In the Proposal, I also started to explore ‘traces‘ of the Genocide, though as Jesse pointed out, I could easily fall foul of ‘Dark Tourism’ traps and triteness. On reflection, I think the ‘traces’ need to focus more on the visitor’s response to the scene, more than the scene itself. I intend to do mini-project work in the UK, to develop this idea, to help with on-the-ground shooting in Cambodia.

Surfaces & Strategies is already opening my eyes to other ways of seeing, shooting and presenting my work. I find myself drawn to montage work as I develop the Cambodian project, to tell the story from multiple dimensions over time and space. This thinking (and the Ed Ruscha project) has encouraged me to look again at some of my very early ‘pop’ work.

All that said, I am also an ‘opportunistic’ photographer. I shoot something every day, with camera or phone. I have a decent Instagram presence, using it as a diary more than as a formal showcase for my work. Facebook is a good for both getting my work in front of others, getting whatever feedback I can, and is a source of inspiration. My blogs are reasonably well read (a long-standing passion) though the eclectic subject matter might not help my eventual practice focus.

Whilst I am pleased with the redesign of my main website and photo blog, I accept that there is a lot there, and more focus may be required! As this program develops, and my practice becomes clearer, I expect some new, simpler, more ‘on point’ approaches to exhibiting my Cambodian work will emerge.
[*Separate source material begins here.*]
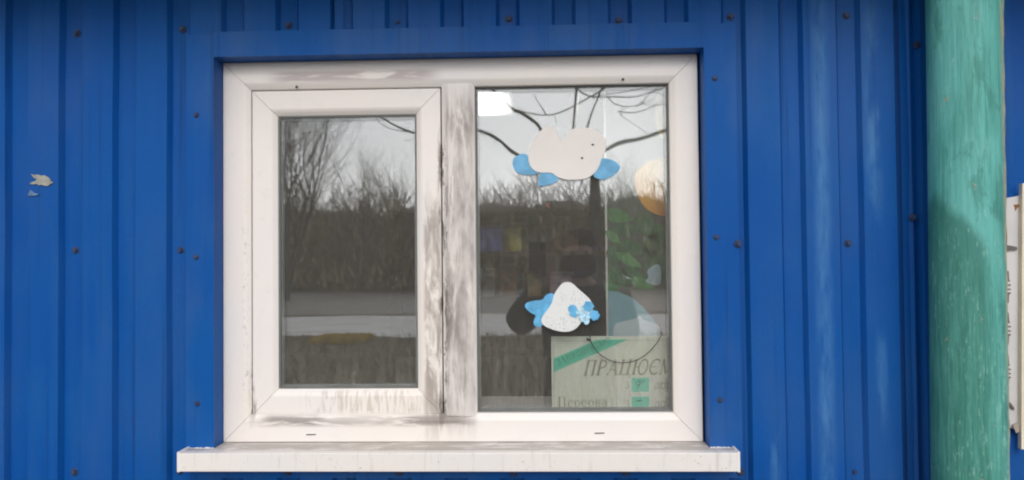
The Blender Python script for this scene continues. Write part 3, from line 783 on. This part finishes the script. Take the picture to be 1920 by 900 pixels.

I have found this CRJ very useful as both an aide-memoire and to push me on explaining my thinking, and have used it since the beginning of the program. Design wise, I opted for efficient and clear – so I can find things, with lots of menu items, cross-referencing and tags. Maybe not the most ‘artistic’, but it works for me as a research tool rather than an artistic showcase. It also serves as a repository for our Cambodian archives.